Ia menekankan, semangat kearifan lokal itu harus terus dikuatkan. Sebab, Sutrisna berpendapat, budaya yang beragam itu memang merupakan keragaman, bukan merupakan suatu perbedaan.
Sutrisna menerangkan, doktor honoris causa untuk HB X telah melalui dua tahapan. Mulai sidang komisi maupun sidang pleno yang dihadiri seluruh senat, dan secara bulat menyetujui penganugerahan tersebut.
Untuk UNY sendiri, pengenugerahan yang rencananya dilakukan pada Kamis (5/9) itu jadi kali kelima. Gelar doktor honoris causa telah diberikan kepada tokoh-tokoh seperti Amri Yahya, Ari Ginanjar, Taufik Ismail, dan Darsono.
"Melalui pengenugerahan kepada Ngerso Dalem (HB X), kita berharap best practice Yogyakarta bisa menasional karena tiap daerah hampir pasti memiliki kekayaan budayanya masing-masing," ujar Sutrisna.
Promotor merupakan Guru Besar Fakultas Bahasa dan Seni UNY, Suminto A Sayuti. Suminto menilai, HB X memang memiliki keunikan karena disiplin keilmuwan yang diberikan berbasis budaya.
Hal itu dinilai jadi partikularitas HB X dalam mengelola pendidikan karakter di DIY. Sebagai gubernur, UNY melihat Sultan telah sukses menghadirkan tata kelola yang betul-betul berbasis budaya.
Sultan telah pula mendirikan Akademi Komunitas Negeri Seni Budaya Yogyakarta. Berbarengan itu, DIY memunculkan pula desa-desa budaya yang ternyata menjadi daya tarik dan keunggulan tersendiri bagi DIY.
Hari ini, lanjut Suminto, justru merupakan modal yang sangat besar dalam pembangunan karakter anak-anak bangsa. Terutama, di tengah-tengah arus globalisasi dan neo-kapitalis yang begitu mengancam.
"Mengancam nilai-nilai budaya bahkan keindonesiaan, makanya Ngerso Dalem selalu bicara restorasi budaya, Yogya Semesta (di Kepatihan) menjadi salah satu perwujudan usaha itu," katanya.
Tapi, Suminto berpendapat, cara yang dilakukan Sri Sultan Hamengku Buwono X berbeda. Sultan, dinilai merawat kebudayaan yang ada di DIY tanpa membuatnya menjadi beku.
Suminto melihat, Sultan menjadikan DIY memiliki budaya yang terbuka.
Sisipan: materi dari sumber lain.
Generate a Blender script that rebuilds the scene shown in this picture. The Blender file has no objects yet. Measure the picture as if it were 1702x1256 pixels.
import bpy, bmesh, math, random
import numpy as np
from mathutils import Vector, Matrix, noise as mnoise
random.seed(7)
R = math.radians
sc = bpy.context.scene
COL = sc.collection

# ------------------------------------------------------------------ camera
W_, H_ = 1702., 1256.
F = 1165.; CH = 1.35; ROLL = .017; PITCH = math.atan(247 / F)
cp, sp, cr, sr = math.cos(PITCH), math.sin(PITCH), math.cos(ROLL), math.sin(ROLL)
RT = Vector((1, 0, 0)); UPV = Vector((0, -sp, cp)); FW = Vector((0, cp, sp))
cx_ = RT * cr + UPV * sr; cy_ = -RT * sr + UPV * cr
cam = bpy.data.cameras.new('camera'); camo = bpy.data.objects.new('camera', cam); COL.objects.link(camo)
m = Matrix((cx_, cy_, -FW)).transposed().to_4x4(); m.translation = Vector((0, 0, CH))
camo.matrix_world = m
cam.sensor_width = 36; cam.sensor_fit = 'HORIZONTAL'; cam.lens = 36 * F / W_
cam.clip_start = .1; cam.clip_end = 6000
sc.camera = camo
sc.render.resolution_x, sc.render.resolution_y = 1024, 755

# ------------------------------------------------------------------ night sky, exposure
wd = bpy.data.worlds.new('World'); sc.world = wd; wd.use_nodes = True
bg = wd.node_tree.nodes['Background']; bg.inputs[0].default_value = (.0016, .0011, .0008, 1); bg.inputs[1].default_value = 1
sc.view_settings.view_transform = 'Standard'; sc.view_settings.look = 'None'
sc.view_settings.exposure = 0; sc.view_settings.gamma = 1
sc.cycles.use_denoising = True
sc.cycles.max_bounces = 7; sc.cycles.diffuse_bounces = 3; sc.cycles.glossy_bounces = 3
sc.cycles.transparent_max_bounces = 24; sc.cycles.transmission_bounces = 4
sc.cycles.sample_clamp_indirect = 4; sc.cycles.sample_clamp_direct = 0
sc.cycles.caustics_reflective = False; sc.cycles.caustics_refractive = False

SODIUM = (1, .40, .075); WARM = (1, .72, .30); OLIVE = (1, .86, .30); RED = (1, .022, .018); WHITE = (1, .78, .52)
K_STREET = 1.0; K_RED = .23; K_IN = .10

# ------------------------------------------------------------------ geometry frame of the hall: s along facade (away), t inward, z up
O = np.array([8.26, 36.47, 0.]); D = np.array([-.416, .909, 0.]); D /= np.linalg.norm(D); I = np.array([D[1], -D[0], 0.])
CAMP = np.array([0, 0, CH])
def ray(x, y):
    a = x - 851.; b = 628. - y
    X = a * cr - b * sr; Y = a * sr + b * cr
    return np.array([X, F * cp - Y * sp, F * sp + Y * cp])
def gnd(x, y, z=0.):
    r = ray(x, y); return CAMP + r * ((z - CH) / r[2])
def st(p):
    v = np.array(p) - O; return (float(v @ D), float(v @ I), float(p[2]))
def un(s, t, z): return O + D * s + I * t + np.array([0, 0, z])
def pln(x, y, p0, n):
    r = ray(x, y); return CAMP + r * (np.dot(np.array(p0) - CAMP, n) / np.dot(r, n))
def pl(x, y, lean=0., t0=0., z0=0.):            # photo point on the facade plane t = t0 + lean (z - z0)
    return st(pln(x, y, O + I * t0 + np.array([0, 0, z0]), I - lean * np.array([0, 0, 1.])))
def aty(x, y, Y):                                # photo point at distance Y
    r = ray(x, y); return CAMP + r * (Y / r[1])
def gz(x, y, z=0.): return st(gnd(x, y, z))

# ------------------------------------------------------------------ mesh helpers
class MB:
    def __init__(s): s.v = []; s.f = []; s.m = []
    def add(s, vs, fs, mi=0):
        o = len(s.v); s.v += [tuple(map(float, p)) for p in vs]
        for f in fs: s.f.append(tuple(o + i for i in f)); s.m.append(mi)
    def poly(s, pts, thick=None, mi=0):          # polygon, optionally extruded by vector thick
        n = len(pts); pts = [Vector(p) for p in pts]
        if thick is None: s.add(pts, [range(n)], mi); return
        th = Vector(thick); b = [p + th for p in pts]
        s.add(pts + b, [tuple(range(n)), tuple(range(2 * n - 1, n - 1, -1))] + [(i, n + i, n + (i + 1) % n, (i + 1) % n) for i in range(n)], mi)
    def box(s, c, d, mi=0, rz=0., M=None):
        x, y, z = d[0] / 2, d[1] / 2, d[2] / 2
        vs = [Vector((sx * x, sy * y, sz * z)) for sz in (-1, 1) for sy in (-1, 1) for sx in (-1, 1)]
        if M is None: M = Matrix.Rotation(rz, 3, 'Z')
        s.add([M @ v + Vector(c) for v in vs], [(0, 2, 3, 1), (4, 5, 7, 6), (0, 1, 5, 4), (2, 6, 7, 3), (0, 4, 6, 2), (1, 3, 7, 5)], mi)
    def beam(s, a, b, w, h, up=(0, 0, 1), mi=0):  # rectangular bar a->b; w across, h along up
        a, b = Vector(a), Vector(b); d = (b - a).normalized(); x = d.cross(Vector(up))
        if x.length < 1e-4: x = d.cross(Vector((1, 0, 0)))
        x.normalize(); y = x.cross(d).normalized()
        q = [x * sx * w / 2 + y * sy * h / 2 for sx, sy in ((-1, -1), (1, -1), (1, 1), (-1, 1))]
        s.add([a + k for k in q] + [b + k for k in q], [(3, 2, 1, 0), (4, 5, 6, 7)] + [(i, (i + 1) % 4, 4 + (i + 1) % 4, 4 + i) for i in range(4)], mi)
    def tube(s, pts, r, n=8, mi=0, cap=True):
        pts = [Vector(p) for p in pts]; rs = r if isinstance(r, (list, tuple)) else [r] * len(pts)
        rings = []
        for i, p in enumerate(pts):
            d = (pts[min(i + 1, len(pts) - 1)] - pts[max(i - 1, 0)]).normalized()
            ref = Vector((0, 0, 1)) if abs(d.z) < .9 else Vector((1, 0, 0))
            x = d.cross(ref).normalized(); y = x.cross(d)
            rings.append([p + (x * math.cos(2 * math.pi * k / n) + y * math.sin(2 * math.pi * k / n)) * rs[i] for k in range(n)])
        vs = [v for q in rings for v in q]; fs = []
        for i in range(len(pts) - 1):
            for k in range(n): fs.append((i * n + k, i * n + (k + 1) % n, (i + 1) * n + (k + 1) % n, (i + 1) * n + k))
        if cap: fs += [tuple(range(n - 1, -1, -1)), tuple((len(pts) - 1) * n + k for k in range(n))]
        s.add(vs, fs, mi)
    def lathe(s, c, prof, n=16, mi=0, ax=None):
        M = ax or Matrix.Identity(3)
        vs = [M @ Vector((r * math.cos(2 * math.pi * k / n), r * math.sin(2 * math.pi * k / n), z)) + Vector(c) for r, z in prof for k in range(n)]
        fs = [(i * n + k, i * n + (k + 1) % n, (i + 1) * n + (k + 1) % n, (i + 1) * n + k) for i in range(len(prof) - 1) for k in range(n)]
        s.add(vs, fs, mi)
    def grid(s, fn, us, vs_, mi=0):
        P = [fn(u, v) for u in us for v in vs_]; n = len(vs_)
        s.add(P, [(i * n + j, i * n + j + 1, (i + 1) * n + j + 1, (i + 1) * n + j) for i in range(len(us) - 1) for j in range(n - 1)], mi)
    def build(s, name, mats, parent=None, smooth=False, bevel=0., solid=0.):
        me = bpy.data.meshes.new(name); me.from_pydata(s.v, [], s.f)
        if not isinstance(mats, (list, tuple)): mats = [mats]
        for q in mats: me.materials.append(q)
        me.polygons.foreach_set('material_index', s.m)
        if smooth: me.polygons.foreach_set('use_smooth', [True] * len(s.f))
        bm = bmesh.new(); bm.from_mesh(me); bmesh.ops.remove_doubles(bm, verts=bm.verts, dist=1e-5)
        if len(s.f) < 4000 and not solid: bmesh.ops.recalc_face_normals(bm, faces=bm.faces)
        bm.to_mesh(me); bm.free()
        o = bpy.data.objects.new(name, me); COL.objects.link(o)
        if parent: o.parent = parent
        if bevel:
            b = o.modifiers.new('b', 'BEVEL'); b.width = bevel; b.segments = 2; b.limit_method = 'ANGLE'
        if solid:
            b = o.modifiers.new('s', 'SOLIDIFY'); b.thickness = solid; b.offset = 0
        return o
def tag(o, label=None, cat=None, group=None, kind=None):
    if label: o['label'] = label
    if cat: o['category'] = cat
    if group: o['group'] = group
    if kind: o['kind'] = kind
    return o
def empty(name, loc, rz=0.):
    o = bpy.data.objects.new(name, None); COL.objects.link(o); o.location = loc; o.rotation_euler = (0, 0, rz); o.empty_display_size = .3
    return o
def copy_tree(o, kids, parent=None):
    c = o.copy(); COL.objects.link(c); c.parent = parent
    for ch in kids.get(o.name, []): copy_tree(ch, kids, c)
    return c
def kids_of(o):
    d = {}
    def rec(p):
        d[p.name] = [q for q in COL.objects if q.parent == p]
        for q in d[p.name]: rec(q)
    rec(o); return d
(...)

Kondisi itulah yang memungkinkan DIY mampu menerima asupan-asupan eksternal manapun demi menguatkan akar-akar budaya DIY sendiri.
"Saya memaknai Ngerso Dalem tidak hanya bernarasi, tapi melakukan praksis itu dengan sadar, karenanya saya dan teman-teman di UNY yakin pengenugerahan ini tidak salah," ujar Suminto.